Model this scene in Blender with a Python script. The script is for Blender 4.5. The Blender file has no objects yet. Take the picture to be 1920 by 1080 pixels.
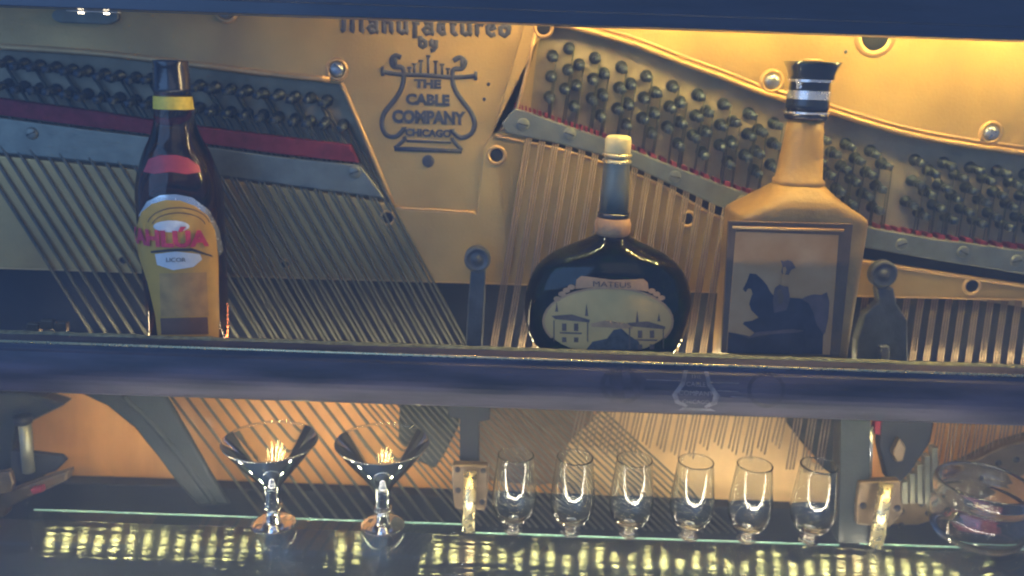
import bpy, bmesh, math, random
from mathutils import Vector, Matrix
random.seed(7)
R = math.radians
sc = bpy.context.scene
C = sc.collection
S = 0.78                     # everything below is written in working units; S turns them into metres

# ------------------------------------------------------------------ camera
CAM = Vector((0.0, -1.0, 0.63)); PITCH = R(15.0); ROLL = R(1.95); F = 1550.0
fw = Vector((0, math.cos(PITCH), -math.sin(PITCH)))
up0 = Vector((0, math.sin(PITCH), math.cos(PITCH)))
rt = Vector((1, 0, 0)) * math.cos(ROLL) + up0 * math.sin(ROLL)
upv = -Vector((1, 0, 0)) * math.sin(ROLL) + up0 * math.cos(ROLL)
cam = bpy.data.objects.new('camera', bpy.data.cameras.new('camera')); C.objects.link(cam)
m3 = Matrix((rt, upv, -fw)).transposed()
cam.matrix_world = Matrix.Translation(CAM * S) @ m3.to_4x4()
cam.data.sensor_width = 36; cam.data.lens = 36 * F / 1920
cam.data.dof.use_dof = True; cam.data.dof.focus_distance = 0.60; cam.data.dof.aperture_fstop = 6.6   # the phone missed focus a little
cam.data.clip_start = 0.02; cam.data.clip_end = 50
sc.camera = cam

def ray(px, py): return fw + rt * ((px - 960) / F) - upv * ((py - 540) / F)
def UY(px, py, Y):
    d = ray(px, py); return CAM + d * ((Y - CAM.y) / d.y)
def UZ(px, py, z):
    d = ray(px, py); return CAM + d * ((z - CAM.z) / d.z)

# ------------------------------------------------------------------ world, lamps, exposure
w = bpy.data.worlds.new("World"); sc.world = w; w.use_nodes = True
w.node_tree.nodes['Background'].inputs[0].default_value = (0.17, 0.37, 0.85, 1)
w.node_tree.nodes['Background'].inputs[1].default_value = 0.42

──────

• Task requirements
Make an exact copy of all the material, but keep the pictures out of it.

• Exercise result
Model this scene in Blender with a Python script. The script is for Blender 4.5. The Blender file has no objects yet. Take the picture to be 1920 by 1080 pixels.
import bpy, bmesh, math, random
from mathutils import Vector, Matrix
random.seed(7)
R = math.radians
sc = bpy.context.scene
C = sc.collection
S = 0.78                     # everything below is written in working units; S turns them into metres

# ------------------------------------------------------------------ camera
CAM = Vector((0.0, -1.0, 0.63)); PITCH = R(15.0); ROLL = R(1.95); F = 1550.0
fw = Vector((0, math.cos(PITCH), -math.sin(PITCH)))
up0 = Vector((0, math.sin(PITCH), math.cos(PITCH)))
rt = Vector((1, 0, 0)) * math.cos(ROLL) + up0 * math.sin(ROLL)
upv = -Vector((1, 0, 0)) * math.sin(ROLL) + up0 * math.cos(ROLL)
cam = bpy.data.objects.new('camera', bpy.data.cameras.new('camera')); C.objects.link(cam)
m3 = Matrix((rt, upv, -fw)).transposed()
cam.matrix_world = Matrix.Translation(CAM * S) @ m3.to_4x4()
cam.data.sensor_width = 36; cam.data.lens = 36 * F / 1920
cam.data.dof.use_dof = True; cam.data.dof.focus_distance = 0.60; cam.data.dof.aperture_fstop = 6.6   # the phone missed focus a little
cam.data.clip_start = 0.02; cam.data.clip_end = 50
sc.camera = cam

def ray(px, py): return fw + rt * ((px - 960) / F) - upv * ((py - 540) / F)
def UY(px, py, Y):
    d = ray(px, py); return CAM + d * ((Y - CAM.y) / d.y)
def UZ(px, py, z):
    d = ray(px, py); return CAM + d * ((z - CAM.z) / d.z)

# ------------------------------------------------------------------ world, lamps, exposure
w = bpy.data.worlds.new("World"); sc.world = w; w.use_nodes = True
w.node_tree.nodes['Background'].inputs[0].default_value = (0.17, 0.37, 0.85, 1)
w.node_tree.nodes['Background'].inputs[1].default_value = 0.42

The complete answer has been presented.